Governance can be as simple as a small committee of process participants – those involved in the process that’s the focus of the project. Or, it can range to a more formal, near-board-like arrangement of leadership, stakeholders and individual contributors that are all part of much larger, enterprise or multi-function efforts.
The key takeaway here is to have fair representation and open discourse. The last thing you want is hundred of hours and thousands of dollars spent on an implementation, only to face tough resistance from someone you didn’t include in the process.
Risk Management
Risk is one of the most important factors to keep in mind during a project’s duration. The risks can come in the form of:
- Financial
- Technical
- Resource
- Project Adoption
- Competing Projects
- Outside Competition
- Delays
Some best practices to follow here:
- Identify and define the risk
- Assess the risk in terms of impact
- Assess the risk in terms of likelihood and timing
- Brainstorm what actions to take to mitigate that risk
- Assign and owner to carry out the mitigation actions
- Pick a date in the near future to revisit and reassess the risk
By taking these steps, project teams can actively manage the risk equation and increase the probability of delivering a successful outcome.
Change Management & Business Process Adoption
We leave the most important aspect for last because it is the most important dimension to successful project outcomes.
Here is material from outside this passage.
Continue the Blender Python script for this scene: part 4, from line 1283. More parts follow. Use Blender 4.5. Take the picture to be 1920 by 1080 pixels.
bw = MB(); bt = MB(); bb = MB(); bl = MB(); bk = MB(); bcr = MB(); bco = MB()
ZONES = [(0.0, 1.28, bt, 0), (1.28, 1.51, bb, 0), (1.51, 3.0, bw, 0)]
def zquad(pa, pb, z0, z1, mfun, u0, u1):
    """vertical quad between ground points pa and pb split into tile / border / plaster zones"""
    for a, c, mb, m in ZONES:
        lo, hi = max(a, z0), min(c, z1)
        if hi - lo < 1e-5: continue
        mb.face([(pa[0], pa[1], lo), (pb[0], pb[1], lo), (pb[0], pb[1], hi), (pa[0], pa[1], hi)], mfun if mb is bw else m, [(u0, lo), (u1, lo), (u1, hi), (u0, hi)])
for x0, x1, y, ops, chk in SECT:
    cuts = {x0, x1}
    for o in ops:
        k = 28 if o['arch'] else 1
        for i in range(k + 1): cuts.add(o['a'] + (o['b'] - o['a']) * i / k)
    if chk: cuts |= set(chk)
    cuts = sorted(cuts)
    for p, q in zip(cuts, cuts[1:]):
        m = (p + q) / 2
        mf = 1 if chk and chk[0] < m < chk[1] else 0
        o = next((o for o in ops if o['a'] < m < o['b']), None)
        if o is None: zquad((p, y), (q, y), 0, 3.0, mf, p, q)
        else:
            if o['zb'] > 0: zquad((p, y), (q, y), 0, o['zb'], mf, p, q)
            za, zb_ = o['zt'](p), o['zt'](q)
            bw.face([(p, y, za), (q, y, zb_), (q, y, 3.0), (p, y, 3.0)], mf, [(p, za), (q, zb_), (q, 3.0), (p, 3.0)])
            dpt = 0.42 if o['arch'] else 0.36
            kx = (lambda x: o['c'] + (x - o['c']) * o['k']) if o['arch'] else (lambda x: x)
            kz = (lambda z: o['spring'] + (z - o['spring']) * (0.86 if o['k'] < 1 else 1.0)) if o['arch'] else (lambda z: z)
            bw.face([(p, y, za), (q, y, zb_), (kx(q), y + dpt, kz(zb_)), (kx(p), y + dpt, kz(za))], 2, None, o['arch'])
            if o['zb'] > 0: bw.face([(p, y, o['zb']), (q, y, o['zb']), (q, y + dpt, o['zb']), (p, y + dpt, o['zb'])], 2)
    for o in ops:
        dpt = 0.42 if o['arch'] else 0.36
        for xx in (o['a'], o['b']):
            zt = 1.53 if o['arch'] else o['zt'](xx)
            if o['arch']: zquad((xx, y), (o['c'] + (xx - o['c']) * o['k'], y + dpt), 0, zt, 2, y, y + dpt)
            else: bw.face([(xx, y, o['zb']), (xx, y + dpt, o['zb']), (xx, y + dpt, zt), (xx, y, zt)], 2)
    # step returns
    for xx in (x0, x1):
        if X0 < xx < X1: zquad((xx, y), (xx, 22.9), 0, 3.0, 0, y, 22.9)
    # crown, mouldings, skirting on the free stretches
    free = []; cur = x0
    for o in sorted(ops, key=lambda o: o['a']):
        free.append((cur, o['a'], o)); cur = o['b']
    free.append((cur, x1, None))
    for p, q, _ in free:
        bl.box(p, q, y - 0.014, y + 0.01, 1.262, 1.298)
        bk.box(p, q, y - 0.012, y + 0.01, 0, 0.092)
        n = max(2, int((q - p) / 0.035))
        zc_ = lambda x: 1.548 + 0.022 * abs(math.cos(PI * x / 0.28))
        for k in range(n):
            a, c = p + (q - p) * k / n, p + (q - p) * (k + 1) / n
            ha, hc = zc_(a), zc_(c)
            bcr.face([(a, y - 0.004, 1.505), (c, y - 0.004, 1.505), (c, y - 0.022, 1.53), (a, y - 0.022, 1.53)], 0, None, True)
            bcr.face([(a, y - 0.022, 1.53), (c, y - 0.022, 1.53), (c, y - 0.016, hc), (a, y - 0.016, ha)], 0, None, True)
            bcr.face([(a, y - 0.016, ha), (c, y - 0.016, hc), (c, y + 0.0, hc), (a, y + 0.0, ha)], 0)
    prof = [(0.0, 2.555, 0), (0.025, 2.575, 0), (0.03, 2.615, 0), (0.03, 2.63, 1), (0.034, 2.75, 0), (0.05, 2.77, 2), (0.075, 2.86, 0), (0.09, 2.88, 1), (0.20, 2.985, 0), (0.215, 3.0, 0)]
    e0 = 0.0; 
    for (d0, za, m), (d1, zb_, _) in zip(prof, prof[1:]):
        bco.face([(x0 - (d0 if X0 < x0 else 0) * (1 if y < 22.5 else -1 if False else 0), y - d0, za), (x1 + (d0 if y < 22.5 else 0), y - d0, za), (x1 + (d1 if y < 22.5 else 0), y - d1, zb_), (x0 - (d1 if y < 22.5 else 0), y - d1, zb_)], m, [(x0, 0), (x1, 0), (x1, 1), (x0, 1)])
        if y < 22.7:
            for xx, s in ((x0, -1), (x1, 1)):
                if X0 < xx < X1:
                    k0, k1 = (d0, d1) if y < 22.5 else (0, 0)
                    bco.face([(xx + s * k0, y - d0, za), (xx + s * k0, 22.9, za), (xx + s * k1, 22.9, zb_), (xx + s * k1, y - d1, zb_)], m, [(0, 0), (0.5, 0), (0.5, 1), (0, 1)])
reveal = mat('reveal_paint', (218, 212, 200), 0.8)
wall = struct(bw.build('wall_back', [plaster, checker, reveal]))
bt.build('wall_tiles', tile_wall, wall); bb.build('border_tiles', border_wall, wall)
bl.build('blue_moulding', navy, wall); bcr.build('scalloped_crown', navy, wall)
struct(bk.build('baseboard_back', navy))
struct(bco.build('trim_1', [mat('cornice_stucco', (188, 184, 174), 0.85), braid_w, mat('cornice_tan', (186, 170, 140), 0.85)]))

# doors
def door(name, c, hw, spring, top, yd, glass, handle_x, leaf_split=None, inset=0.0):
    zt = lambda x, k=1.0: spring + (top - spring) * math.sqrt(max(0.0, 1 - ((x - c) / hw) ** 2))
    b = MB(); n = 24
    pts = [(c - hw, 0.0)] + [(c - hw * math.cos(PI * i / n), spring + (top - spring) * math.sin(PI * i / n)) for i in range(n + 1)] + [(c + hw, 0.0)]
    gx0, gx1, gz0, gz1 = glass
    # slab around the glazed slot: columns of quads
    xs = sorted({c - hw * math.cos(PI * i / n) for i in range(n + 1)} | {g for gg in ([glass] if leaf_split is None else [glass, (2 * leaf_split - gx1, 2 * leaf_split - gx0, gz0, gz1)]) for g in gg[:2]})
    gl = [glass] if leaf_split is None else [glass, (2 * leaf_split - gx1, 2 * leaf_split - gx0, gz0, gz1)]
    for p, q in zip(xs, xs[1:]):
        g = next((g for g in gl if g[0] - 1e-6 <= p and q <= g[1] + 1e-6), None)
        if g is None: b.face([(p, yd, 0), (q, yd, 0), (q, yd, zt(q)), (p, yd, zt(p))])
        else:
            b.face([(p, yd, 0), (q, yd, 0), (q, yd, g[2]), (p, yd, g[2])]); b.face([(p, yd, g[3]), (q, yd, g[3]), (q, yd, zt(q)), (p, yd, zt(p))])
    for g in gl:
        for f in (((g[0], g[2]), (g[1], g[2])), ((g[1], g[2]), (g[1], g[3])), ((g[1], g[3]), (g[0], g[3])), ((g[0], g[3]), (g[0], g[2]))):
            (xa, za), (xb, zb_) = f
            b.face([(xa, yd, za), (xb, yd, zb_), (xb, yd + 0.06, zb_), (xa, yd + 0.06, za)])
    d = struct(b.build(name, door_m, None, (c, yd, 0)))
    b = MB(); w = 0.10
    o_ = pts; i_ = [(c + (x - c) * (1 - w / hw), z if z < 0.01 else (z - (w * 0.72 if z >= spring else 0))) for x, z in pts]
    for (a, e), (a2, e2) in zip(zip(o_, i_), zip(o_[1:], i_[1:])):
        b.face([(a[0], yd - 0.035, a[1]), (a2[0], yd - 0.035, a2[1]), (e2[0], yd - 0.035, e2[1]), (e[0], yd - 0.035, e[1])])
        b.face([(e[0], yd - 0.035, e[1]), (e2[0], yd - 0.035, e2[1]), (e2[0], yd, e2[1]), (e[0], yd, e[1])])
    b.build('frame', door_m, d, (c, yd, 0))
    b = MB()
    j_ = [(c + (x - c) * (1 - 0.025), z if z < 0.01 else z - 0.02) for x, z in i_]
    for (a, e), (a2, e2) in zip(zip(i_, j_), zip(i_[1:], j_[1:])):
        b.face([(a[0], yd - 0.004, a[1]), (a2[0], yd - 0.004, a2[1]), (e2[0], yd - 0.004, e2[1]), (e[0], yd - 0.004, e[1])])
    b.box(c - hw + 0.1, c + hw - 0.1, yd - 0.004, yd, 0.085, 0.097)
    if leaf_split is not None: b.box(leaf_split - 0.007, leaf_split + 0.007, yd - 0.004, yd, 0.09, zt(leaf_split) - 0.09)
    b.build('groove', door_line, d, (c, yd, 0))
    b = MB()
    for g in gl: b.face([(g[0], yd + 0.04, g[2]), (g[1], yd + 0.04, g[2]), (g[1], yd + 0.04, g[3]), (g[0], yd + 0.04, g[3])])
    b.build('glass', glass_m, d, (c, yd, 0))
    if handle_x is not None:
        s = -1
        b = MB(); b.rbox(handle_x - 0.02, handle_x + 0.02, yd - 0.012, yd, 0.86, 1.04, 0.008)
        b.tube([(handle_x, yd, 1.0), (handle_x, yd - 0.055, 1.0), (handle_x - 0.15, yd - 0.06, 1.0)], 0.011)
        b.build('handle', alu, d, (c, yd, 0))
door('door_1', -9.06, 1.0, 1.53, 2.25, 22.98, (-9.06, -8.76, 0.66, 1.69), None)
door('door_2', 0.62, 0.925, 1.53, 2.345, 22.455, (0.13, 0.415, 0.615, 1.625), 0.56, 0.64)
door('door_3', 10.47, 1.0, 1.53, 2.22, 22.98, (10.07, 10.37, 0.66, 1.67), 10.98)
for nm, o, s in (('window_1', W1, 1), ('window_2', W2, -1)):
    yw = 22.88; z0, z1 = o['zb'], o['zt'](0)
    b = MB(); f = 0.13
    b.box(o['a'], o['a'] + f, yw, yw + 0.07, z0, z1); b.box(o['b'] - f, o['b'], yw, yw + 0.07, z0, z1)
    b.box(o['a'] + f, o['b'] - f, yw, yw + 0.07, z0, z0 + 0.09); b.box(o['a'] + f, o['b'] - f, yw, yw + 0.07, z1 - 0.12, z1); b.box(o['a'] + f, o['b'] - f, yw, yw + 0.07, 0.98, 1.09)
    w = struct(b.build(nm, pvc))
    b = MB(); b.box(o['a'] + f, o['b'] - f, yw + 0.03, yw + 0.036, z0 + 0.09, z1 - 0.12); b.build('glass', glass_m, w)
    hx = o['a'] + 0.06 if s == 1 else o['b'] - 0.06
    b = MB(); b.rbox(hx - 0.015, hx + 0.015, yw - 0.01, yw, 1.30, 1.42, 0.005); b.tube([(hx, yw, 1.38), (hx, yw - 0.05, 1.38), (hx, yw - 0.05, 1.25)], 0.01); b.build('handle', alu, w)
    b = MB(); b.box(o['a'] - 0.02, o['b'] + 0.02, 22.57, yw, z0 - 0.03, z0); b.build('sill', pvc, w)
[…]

As change management expert John P. Kotter says, “A guiding coalition made up only of managers—even superb managers who are wonderful people—will cause major change efforts to fail.” In short, it’s about people.
Get people involved with your change effort. Make them part of the solution. The easiest and most effective way to do that is by inviting them into the conversation early. Not when you have a solution, not when you’ve done all the homework, not when you’ve done all the competitive analysis. Do it when you first surface the need for change. At the point where you ask, “Why is this change necessary?” If this is a big enough problem for you to be assembling a team, employees in and around the process will undoubtedly have a perspective on how well it works.
The irony about change management is this: it is one of the most widely sought capabilities in organizations large and small. Yet, it is one of the most difficult initiatives to successfully pull off in an organization. Remember, you are dealing with people, familiar behaviors, legacy systems, comfort zones stacked up against competitive and business imperatives to do things, quicker, better, and at scale. From our experience, the larger the change effort (in terms of people, time, and money) the more likely it is to fail. A better approach often cited by experts is to break the big problem down into littler problems. Claim a series of victories on the smaller ones, and build a track record of successes that make winning the bigger battles that much easier.